Records with scene code

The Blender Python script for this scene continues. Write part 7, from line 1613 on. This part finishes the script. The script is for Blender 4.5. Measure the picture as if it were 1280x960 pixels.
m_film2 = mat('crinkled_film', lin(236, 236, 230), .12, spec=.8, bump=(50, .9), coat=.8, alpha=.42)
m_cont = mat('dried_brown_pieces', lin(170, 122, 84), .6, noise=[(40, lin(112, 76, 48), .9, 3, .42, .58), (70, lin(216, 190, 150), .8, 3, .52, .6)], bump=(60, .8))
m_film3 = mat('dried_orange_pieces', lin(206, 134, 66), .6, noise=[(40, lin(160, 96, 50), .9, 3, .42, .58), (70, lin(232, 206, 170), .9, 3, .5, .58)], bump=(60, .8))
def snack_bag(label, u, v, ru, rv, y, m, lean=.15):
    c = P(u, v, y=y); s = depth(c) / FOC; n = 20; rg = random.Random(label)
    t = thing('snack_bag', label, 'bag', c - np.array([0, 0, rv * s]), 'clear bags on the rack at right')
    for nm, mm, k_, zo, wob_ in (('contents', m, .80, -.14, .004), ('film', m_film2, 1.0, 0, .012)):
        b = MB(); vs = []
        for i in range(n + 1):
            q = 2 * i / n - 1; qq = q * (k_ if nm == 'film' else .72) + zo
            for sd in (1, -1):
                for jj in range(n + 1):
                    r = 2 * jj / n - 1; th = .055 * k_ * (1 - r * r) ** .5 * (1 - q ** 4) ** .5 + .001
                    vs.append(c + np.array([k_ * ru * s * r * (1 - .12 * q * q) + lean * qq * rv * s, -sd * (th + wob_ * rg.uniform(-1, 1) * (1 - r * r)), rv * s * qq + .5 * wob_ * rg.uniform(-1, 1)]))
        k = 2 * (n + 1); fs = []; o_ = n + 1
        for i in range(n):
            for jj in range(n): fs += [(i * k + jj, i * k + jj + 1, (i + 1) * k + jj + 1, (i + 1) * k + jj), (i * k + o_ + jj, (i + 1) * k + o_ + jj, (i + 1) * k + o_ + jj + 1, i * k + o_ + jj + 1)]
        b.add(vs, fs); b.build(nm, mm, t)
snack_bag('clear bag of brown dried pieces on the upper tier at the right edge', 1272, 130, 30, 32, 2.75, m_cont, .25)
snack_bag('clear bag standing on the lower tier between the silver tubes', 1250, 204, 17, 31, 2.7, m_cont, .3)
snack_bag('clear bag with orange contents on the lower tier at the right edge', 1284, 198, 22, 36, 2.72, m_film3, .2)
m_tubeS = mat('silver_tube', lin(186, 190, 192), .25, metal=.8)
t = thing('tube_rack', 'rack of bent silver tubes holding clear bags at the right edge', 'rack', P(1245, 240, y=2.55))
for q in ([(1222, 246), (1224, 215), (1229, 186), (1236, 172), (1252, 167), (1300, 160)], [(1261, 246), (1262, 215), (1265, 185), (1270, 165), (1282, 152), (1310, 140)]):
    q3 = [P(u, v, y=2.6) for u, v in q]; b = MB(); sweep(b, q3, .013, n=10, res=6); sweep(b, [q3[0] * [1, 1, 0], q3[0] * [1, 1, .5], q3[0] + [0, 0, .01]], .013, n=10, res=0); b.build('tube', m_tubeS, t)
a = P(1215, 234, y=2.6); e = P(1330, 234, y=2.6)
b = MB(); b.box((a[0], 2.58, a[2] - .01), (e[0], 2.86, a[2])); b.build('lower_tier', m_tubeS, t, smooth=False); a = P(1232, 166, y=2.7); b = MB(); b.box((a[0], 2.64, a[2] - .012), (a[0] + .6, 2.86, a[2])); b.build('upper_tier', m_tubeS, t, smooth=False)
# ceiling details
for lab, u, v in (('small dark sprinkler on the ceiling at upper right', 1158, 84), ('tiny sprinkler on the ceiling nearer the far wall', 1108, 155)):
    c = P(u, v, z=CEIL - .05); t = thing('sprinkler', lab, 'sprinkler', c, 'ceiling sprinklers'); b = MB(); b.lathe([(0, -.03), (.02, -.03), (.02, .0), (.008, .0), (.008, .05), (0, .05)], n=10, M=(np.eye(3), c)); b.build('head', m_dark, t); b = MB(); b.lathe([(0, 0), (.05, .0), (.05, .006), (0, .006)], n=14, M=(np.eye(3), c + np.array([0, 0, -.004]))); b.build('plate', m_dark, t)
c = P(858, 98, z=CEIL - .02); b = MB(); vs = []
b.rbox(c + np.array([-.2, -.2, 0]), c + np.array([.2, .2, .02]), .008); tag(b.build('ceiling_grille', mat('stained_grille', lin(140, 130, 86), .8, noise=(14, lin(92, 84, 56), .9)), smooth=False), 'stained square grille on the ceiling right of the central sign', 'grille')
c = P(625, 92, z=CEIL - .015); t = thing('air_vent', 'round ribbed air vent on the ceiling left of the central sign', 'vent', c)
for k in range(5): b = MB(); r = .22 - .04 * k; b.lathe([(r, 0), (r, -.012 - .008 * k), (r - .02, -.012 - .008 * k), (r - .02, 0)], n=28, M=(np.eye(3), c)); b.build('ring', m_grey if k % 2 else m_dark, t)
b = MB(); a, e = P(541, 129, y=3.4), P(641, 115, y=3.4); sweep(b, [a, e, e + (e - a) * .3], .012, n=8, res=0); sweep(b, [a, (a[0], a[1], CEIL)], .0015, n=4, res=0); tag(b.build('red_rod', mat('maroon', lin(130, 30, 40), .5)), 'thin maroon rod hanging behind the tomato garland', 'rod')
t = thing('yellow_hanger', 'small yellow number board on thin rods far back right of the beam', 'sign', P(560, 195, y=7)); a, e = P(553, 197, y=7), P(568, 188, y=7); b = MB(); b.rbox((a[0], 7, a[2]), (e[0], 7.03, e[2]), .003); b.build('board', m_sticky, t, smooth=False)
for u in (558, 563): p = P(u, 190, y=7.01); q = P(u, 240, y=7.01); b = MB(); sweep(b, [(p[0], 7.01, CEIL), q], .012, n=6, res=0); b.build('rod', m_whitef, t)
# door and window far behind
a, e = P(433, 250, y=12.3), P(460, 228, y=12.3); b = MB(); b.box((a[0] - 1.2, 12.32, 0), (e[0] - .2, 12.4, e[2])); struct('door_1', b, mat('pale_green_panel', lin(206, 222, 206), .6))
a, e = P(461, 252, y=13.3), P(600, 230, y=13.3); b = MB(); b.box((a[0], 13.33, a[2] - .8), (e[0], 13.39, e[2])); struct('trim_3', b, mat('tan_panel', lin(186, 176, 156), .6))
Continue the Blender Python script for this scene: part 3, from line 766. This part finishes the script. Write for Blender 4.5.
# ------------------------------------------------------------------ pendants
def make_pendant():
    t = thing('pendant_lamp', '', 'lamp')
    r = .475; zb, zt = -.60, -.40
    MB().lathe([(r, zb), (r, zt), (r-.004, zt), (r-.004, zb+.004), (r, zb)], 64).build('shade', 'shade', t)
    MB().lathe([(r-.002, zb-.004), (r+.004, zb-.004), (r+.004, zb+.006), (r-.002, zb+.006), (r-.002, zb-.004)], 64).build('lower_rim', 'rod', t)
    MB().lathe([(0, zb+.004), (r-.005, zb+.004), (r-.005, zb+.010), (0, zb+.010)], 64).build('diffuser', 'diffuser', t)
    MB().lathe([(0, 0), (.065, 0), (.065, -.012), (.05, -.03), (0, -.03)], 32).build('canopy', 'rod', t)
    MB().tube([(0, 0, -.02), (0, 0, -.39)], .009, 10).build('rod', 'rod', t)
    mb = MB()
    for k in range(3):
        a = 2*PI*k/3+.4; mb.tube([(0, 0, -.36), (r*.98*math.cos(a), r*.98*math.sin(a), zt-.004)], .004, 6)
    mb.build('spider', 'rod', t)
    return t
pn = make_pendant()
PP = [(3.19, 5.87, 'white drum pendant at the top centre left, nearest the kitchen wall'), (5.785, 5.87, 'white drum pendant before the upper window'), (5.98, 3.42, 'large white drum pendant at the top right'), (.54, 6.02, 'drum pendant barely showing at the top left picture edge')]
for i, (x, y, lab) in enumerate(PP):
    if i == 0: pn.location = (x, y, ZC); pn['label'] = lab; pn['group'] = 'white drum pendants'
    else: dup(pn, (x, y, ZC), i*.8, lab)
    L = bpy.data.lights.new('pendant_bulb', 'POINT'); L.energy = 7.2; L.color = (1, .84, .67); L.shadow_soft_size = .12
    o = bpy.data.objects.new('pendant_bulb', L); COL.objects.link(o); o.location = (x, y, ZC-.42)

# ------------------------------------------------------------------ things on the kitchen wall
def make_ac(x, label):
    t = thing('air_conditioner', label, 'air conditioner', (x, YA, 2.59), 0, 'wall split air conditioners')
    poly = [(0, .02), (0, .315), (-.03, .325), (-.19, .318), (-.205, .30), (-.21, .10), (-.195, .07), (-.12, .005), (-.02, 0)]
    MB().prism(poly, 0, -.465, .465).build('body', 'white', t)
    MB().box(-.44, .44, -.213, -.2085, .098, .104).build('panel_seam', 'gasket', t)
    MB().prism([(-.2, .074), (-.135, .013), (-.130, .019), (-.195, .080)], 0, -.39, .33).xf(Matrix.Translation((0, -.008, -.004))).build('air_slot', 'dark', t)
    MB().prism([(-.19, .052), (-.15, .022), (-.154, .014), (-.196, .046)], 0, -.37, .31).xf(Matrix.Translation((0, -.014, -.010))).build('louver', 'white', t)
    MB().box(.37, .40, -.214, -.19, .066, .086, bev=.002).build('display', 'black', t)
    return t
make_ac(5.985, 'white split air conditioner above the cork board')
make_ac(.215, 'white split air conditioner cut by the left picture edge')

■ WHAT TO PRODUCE
Show every line from the entries above in which "script" appears.

■ OUTPUT OF THE EXERCISE
The Blender Python script for this scene continues. Write part 7, from line 1613 on. This part finishes the script. The script is for Blender 4.5. Measure the picture as if it were 1280x960 pixels.
Continue the Blender Python script for this scene: part 3, from line 766. This part finishes the script. Write for Blender 4.5.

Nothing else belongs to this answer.